TASK REQUIREMENTS - Every line below that mentions the word "from" should be copied out.

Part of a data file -
* START *
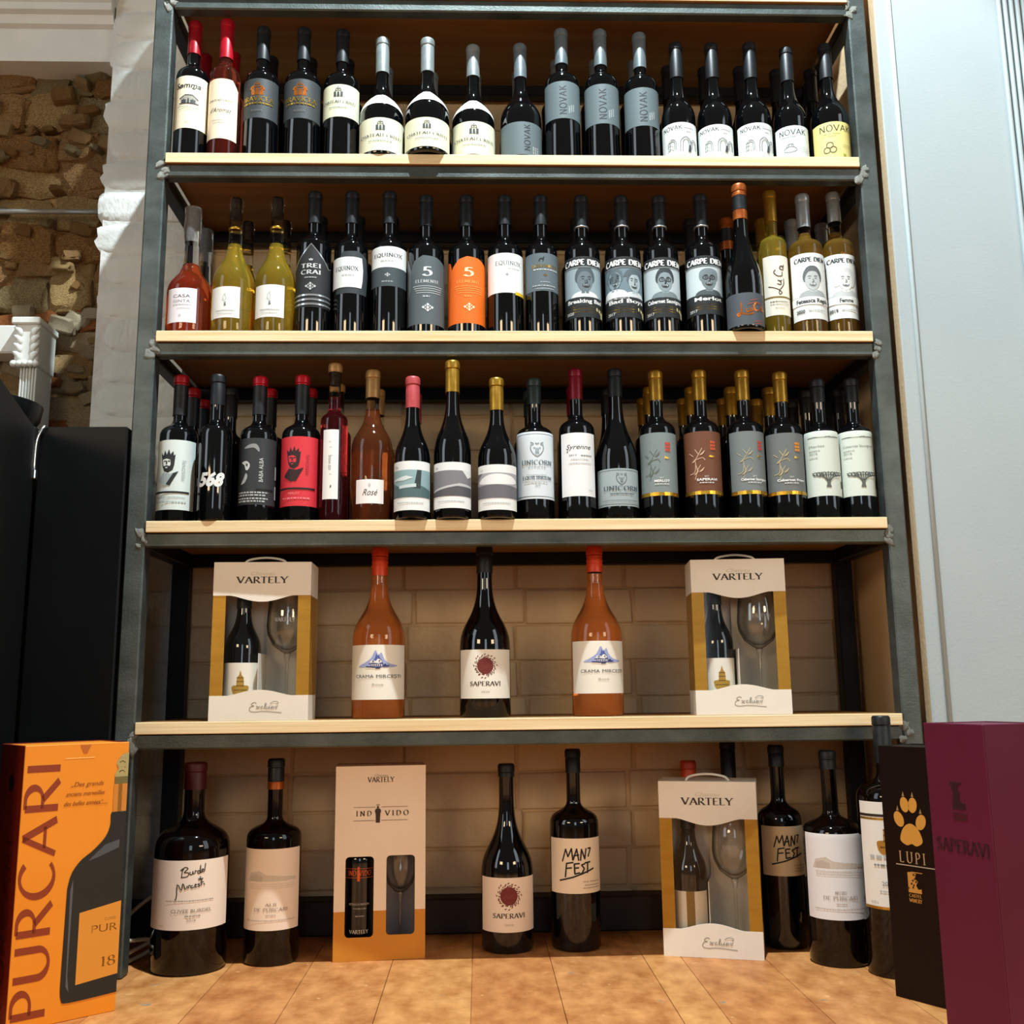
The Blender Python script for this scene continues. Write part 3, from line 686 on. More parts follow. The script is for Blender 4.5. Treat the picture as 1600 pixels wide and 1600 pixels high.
def cd_base(A, name, year, seal=True):
    A.rect(-1, 0, 1, .33, '#1c2224'); A.rect(-1, .322, 1, .328, '#8f9a9c')
    A.t('CARPE DIEM', 0, .86, .085, '#e6eaea', w=1.62, font='serif', thick=.34, thin=.1, gap=.06)
    A.rect(-1, .815, 1, .823, '#8f9a9c'); A.rect(-1, .83, 1, .835, '#8f9a9c')
    A.t(name, .06, .235, .06, '#e6eaea', w=min(1.5, .19 * len(name)), bold=.03)
    for i in range(3): A.rect(-1, .165 - i * .04, 1, .178 - i * .04, 'gold')
    A.t(year, -.58, .05, .045, '#e6eaea', w=.34)
    if seal: A.poly([(.5, .17), (.98, .13), (1, .0), (.78, .02), (.7, .1), (.5, .12)], '#e2dcae'); A.rect(.74, .05, .9, .12, '#4a4a38')
BGP = '#b9c9ce'
def a_cd1(A):
    A.rect(-1, .33, 1, .81, '#93a9b2'); person(A, .05, .60, .225, '#66777f', '#4b5960', '#e2eaec', '#2a3134', 1, 1.1); cd_base(A, 'Breaking Bad', '2020')
def a_cd2(A):
    A.rect(-1, .33, 1, .81, '#6f858f'); person(A, .40, .58, .20, '#a7bac0', '#55666d', '#cfdadd', '#3c474c', -1, 1, hat=True)
    person(A, -.42, .62, .20, '#8198a0', '#5b6d75', '#e2eaec', '#2d3539', 1, 1.0); cd_base(A, 'Bad Boys', '2017')
def a_cd3(A):
    A.rect(-1, .33, 1, .81, BGP); person(A, .05, .60, .215, '#8699a0', '#343e43', '#74868c', '#262c2f', 0, 1.08, glasses=True); cd_base(A, 'Cabernet Sauvignon', '2017')
def a_cd4(A):
    A.rect(-1, .33, 1, .81, '#c6d6da'); person(A, .08, .60, .225, '#6f7e84', '#76868c', '#4a565b', '#23282b', 0, .84, glasses=True); cd_base(A, 'Merlot', '2017', False)
def luca(A, x, y, k, c, w, rot=0, i=False):
    st = [[(0, 1.3), (-.15, .3), (-.45, -.25), (-.7, -.05), (-.3, .05), (.5, -.3), (1.2, -.2)],
          [(.45, .45), (.42, .05), (.6, 0), (.8, .2), (.85, .45), (.85, .05), (1.0, .02)],
          [(2.0, .85), (1.7, 1.0), (1.35, .55), (1.5, .05), (1.95, .12)],
          [(2.55, .4), (2.25, .45), (2.2, .05), (2.5, .1), (2.58, .4), (2.6, .05), (2.8, .1)]]
    if i: st.append([(1.15, .4), (1.12, .02)]); st.append([(1.16, .62), (1.2, .66)])
    A.g([[(a - 1.2, b - .4) for a, b in s_] for s_ in st], x, y, k, w, c, rot=rot)
def a_luica(A):
    luca(A, .25, .52, .26, 'copper', .045, 8, True); A.g([[(-1, 0), (0, .3), (1, .1)], [(-.6, .5), (.4, .8)], [(-.3, -2.2), (1, -2.0)], [(-.2, -2.5), (1.1, -2.3)]], .35, .62, .24, .02, '#a3481a')
def a_luca(A):
    A.rect(-1, .285, 1, .315, '#7c6a34'); luca(A, .0, .63, .145, '#4a3d30', .016, 78); A.dash(-.6, .6, .22, .016, MG, 30); A.dash(-.6, .7, .18, .014, LG, 31); A.dash(-.3, .3, .12, .012, LG, 32)
def a_fet(A, nm, yr, **kw):
    A.rect(-1, .335, 1, .36, '#d3dadb')
    A.t('CARPE DIEM', .02, .87, .062, '#3c4142', w=1.5, font='serif', thick=.3, thin=.09, gap=.06)
    person(A, .06, .59, .195, kw.get('skin', '#b9c0c1'), kw.get('hair', '#5d6567'), kw.get('shirt', '#a9b1b2'), '#70787a', 0, 1.12, long=kw.get('long', False))
    A.rect(-1, .22, 1, .335, '#e9f0ee'); A.t(nm, .05, .245, .06, '#2e3233', w=min(1.55, .125 * len(nm)), font='sans', bold=.04); A.t(yr, -.55, .1, .05, '#2e3233', w=.4, bold=.03); A.dash(-.2, .6, .12, .018, LG, 33)
def a_fet1(A): a_fet(A, 'Feteasca Regala', '2020')
def a_fet2(A): a_fet(A, 'Femme', '2019', hair='#cfd5d5', skin='#dde2e1', shirt='#c3caca', long=True)
def king(A, x, y, k, dark, light, shade):
    A.gp([[(-.6, .2), (-.7, .9), (-.45, .62), (-.3, 1.1), (-.1, .68), (.1, 1.2), (.25, .7), (.5, 1.0), (.55, .6), (.7, .7), (.62, -.3), (.5, -.75), (.1, -1.0), (-.3, -.85), (-.5, -.4)]], x, y, k, dark)
    A.gp([[(-.5, .25), (-.1, .32), (.25, .2), (.3, -.2), (.15, -.55), (-.2, -.6), (-.42, -.3)]], x, y, k, light)
    A.gp([[(-.4, .12), (-.12, .15), (-.14, .03), (-.36, .02)], [(.02, .14), (.26, .12), (.22, 0), (.04, .02)], [(-.38, -.38), (-.05, -.3), (.25, -.4), (.1, -.8), (-.25, -.75)], [(-.12, .1), (-.02, .08), (.0, -.18), (-.16, -.2)]], x, y, k, dark)
    A.gp([[(-.22, -.48), (.05, -.46), (0, -.56), (-.18, -.56)]], x, y, k, light)
    A.gp([[(-.4, -.95), (.3, -1.1), (.95, -.9), (.3, -2.1), (-.2, -2.2), (-.95, -1.7)]], x, y, k, shade)
    A.gp([[(.55, -1.05), (1.0, -.85), (.3, -2.2), (-.05, -2.05)]], x, y, k, dark)
def a_pers(A):
    king(A, -.12, .68, .155, '#20282c', '#e3ede9', '#9fb0b2'); A.rect(-.92, .235, .72, .262, K)
    A.t('CABERNET SAUVIGNON', -.05, .16, .026, '#8b9a9a', w=1.2); A.dash(-.8, .6, .1, .02, '#a9b7b5', 34); A.t('PERSONAJ', .52, .42, .045, '#9aa9a8', rot=90, al='l')
def a_568(A): A.t('568', .05, .4, .2, '#dfe6e6', w=1.25, shear=.28, bold=.05); A.rect(-.98, .42, -.86, .55, '#cfd6d6')
def a_dark(A):
    A.gp([smooth_pts([(-1.2, .2), (-.4, .7), (.6, .8), (1.1, .2), (1.1, -.4), (.4, .2), (-.6, .15)], 4, True)], -.1, .83, .1, '#8b9092')
    A.gp([smooth_pts([(-1, .4), (0, .6), (.6, 0), (.4, -.8), (-.1, -.9), (-.4, -.1)], 4, True)], -.28, .60, .09, '#c9cfd0'); A.gp([[(-.3, .2), (.1, .1), (0, -.3), (-.3, -.2)]], -.24, .6, .09, '#3b4043')
    A.gp([smooth_pts([(.3, .8), (.6, .2), (.1, -.8), (-.7, -1), (-.2, -.2)], 4, True)], -.36, .40, .09, '#a9afb1')
    A.t('BABA ALBA', .34, .34, .06, '#c9cfd0', rot=90, al='l', w=.36); A.rect(.1, .215, .8, .24, '#0c0e0f')
    for i, y in enumerate((.17, .13, .08, .04)): A.dash(-.62, .55 - .1 * (i % 2), y, .022, '#aeb5b6', 35 + i)
    for i in range(2): A.dash(.88, .98, .1 + i * .3, .2, '#9aa0a2', 39)
def a_red(A):
    king(A, -.1, .68, .15, '#2b1114', '#d8323f', '#2b1114'); A.rect(-.9, .235, .72, .262, '#1f0c0e'); A.t('PERSONAJ', .45, .45, .045, '#9f1f2c', rot=90, al='l')
    A.t('MERLOT', -.05, .165, .03, '#f08b92'); A.dash(-.5, .5, .1, .022, '#ef8088', 41)
def a_slim(A):
    for i, y in enumerate((.82, .74, .62, .45, .35)): A.g([[(-.5, 0), (0, .3), (.5, -.1)]], -.05 + .1 * (i % 3), y, .03, .006, LG); A.n -= 1
    A.n += 1
    A.t('ICE WINE', .1, .42, .035, MG, rot=90, al='l'); A.g([[(-.5, -1), (.5, 0), (-.3, .2), (.4, 1)]], .1, .18, .02, .008, DK)
def a_rose(A):
    A.gp([[(0, 1), (.6, 0), (0, -1), (-.6, 0)]], 0, .76, .1, '#c7c3c1'); A.t('Ros\u00e9', 0, .34, .26, '#4f4a4a', w=.95, shear=.35)
def a_ph1(A):
    A.t('VIA', -.68, .86, .05, MG); A.rect(-.94, .26, .94, .82, '#8fb0b4'); A.poly([(-.94, .26), (.94, .26), (.94, .42), (.3, .52), (-.4, .46), (-.94, .58)], '#4f6b6f')
    A.poly([(.1, .44), (.24, .82), (.42, .82), (.38, .44)], '#2c3b3f'); A.poly([(-.5, .5), (.2, .54), (.2, .47), (-.5, .44)], '#c9dadc'); A.poly([(-.94, .62), (-.2, .7), (.1, .66), (-.3, .6)], '#d5e4e6')
    A.dash(-.6, .5, .14, .02, LG, 42)
def a_ph2(A):
    A.t('VIA', -.68, .86, .05, MG); A.rect(-.94, .26, .94, .82, '#7d7f85'); A.poly([(-.94, .26), (.94, .26), (.94, .5), (.2, .52), (-.94, .38)], '#55575c'); A.poly([(-.94, .4), (.3, .54), (.94, .5), (.94, .46), (.2, .48), (-.9, .36)], '#c3c5c8')
    A.poly([(.4, .82), (.94, .82), (.94, .72), (.66, .66)], '#e3e8e8'); A.dash(-.6, .5, .14, .02, LG, 43)
def a_ph3(A):
    A.t('VIA', -.68, .86, .05, LG); A.rect(-.94, .26, .94, .82, '#a9aab0'); A.poly(smooth_pts([(-.8, .6), (-.3, .78), (.5, .76), (.85, .62), (.2, .56)], 4, True), '#eef2f2'); A.poly([(-.94, .26), (.94, .26), (.94, .52), (0, .56), (-.94, .54)], '#6b6a72')
    A.poly([(-.94, .82), (-.94, .66), (-.6, .82)], '#6b6a72'); A.dash(-.6, .5, .14, .02, LG, 44)
def lion(A, x, y, k, c):
    A.g([[(-.8, .7), (-.9, 0), (-.55, -.7), (0, -1.1), (.55, -.7), (.9, 0), (.8, .7)], [(-.9, .95), (-.5, .75), (-.7, .5)], [(.9, .95), (.5, .75), (.7, .5)], [(-.25, .85), (0, .7), (.25, .85)],
           [(-.5, .15), (-.25, .1)], [(.5, .15), (.25, .1)], [(-.1, .1), (-.15, -.35), (0, -.5), (.15, -.35), (.1, .1)], [(-.3, -.6), (0, -.7), (.3, -.6)]], x, y, k, .013, c)
def frame(A, c, m=.03, w=.008):
    q = m * A.H / (A.W / 2)
    A.stroke([(-1 + q, m), (1 - q, m), (1 - q, 1 - m), (-1 + q, 1 - m), (-1 + q, m)], w, c)
def a_uni1(A):
    frame(A, '#5b6f78', .035, .011); lion(A, .02, .74, .105, '#7b8f98'); A.t('UNICORN', .02, .505, .065, '#4a5a62', w=1.25, font='serif'); A.t('ESTATE', .02, .455, .024, '#8b9ca3', w=.7)
    A.t('EQUILIBRIUM', .02, .285, .05, '#4a5a62', w=1.2, font='serif', thick=.2); A.dash(-.4, .4, .345, .014, LG, 45); A.dash(-.5, .45, .235, .018, LG, 46); A.t('2019', .02, .18, .026, MG)
def a_ygr(A):
    A.t('Syrenne', -.02, .74, .075, '#2c3236', w=1.25, shear=.35); A.g([[(-1.3, .4), (-1.6, -.6), (-1.2, -.3)]], -.35, .72, .05, .008, '#2c3236')
    A.t('2017', -.3, .63, .026, '#3a4145', w=.4); A.dash(.1, .7, .63, .016, MG, 47); A.dash(-.4, .5, .57, .014, LG, 48); A.dash(-.5, .7, .51, .014, LG, 49); A.t('750 ml', .6, .08, .022, MG)
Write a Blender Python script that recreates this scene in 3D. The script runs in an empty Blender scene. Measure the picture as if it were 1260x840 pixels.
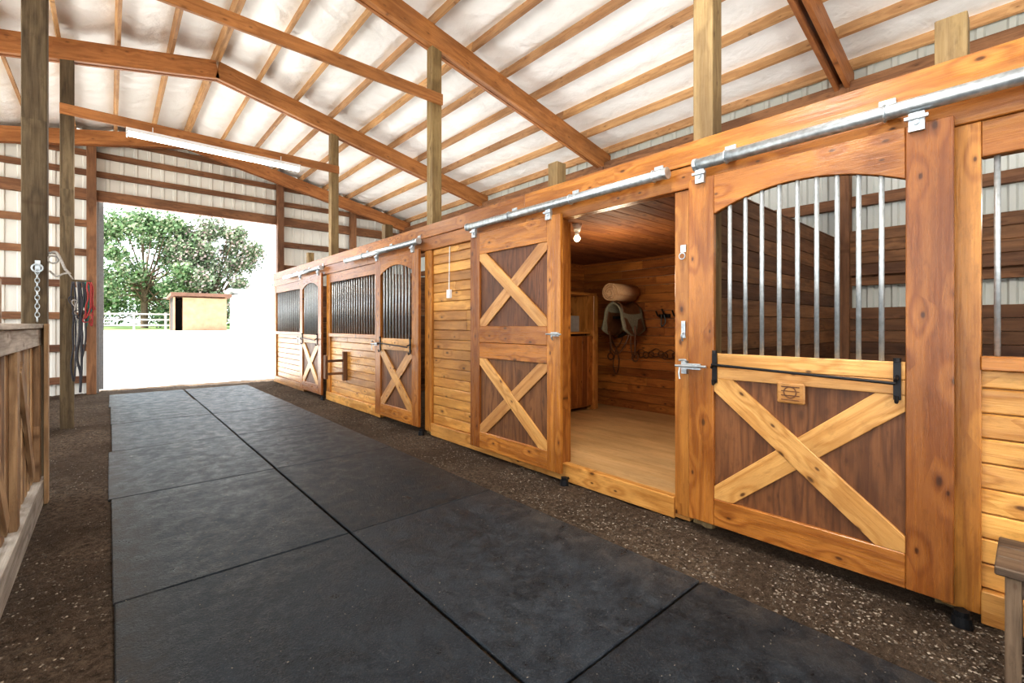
import bpy, math, random
from mathutils import Matrix, Vector, noise
random.seed(7)
S=bpy.context.scene
COL=S.collection
try:
    S.view_settings.view_transform='Standard'
    S.view_settings.look='Medium High Contrast'
except Exception as e: print(e)

# ---------------------------------------------------------------- materials
class NT:
    def __init__(s,name):
        s.m=bpy.data.materials.new(name); s.m.use_nodes=True
        s.n=s.m.node_tree.nodes; s.l=s.m.node_tree.links
        s.b=s.n['Principled BSDF']
    def add(s,t,**k):
        n=s.n.new(t)
        for a,v in k.items(): setattr(n,a,v)
        return n
    def lk(s,a,b): s.l.new(a,b)
    def math(s,op,a,b=None,c=None):
        n=s.add('ShaderNodeMath',operation=op)
        for i,v in enumerate((a,b,c)):
            if v is None: continue
            if isinstance(v,(int,float)): n.inputs[i].default_value=v
            else: s.lk(v,n.inputs[i])
        return n.outputs[0]
    def vmul(s,v,t):
        n=s.add('ShaderNodeVectorMath',operation='MULTIPLY'); s.lk(v,n.inputs[0]); n.inputs[1].default_value=t
        return n.outputs[0]
    def noise(s,v,scale=1,detail=3,dist=0,rough=.5):
        n=s.add('ShaderNodeTexNoise'); s.lk(v,n.inputs['Vector'])
        n.inputs['Scale'].default_value=scale; n.inputs['Detail'].default_value=detail
        n.inputs['Distortion'].default_value=dist; n.inputs['Roughness'].default_value=rough
        return n.outputs['Fac']
    def mapr(s,v,a,b,c=0,d=1):
        n=s.add('ShaderNodeMapRange'); s.lk(v,n.inputs[0])
        for i,x in enumerate((a,b,c,d)): n.inputs[i+1].default_value=x
        return n.outputs[0]
    def mix(s,f,a,b):
        n=s.add('ShaderNodeMix',data_type='RGBA')
        for i,v in ((0,f),(6,a),(7,b)):
            if isinstance(v,(int,float)): n.inputs[i].default_value=v
            elif isinstance(v,tuple): n.inputs[i].default_value=(*v,1)
            else: s.lk(v,n.inputs[i])
        return n.outputs[2]
    def pos(s):
        return s.add('ShaderNodeNewGeometry').outputs['Position']
    def bump(s,h,strength=.3,dist=.01):
        n=s.add('ShaderNodeBump'); n.inputs['Strength'].default_value=strength
        n.inputs['Distance'].default_value=dist; s.lk(h,n.inputs['Height']); s.lk(n.outputs[0],s.b.inputs['Normal'])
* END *
EXERCISE ANSWER -
The Blender Python script for this scene continues. Write part 3, from line 686 on. More parts follow. The script is for Blender 4.5. Treat the picture as 1600 pixels wide and 1600 pixels high.
from mathutils import Matrix, Vector, noise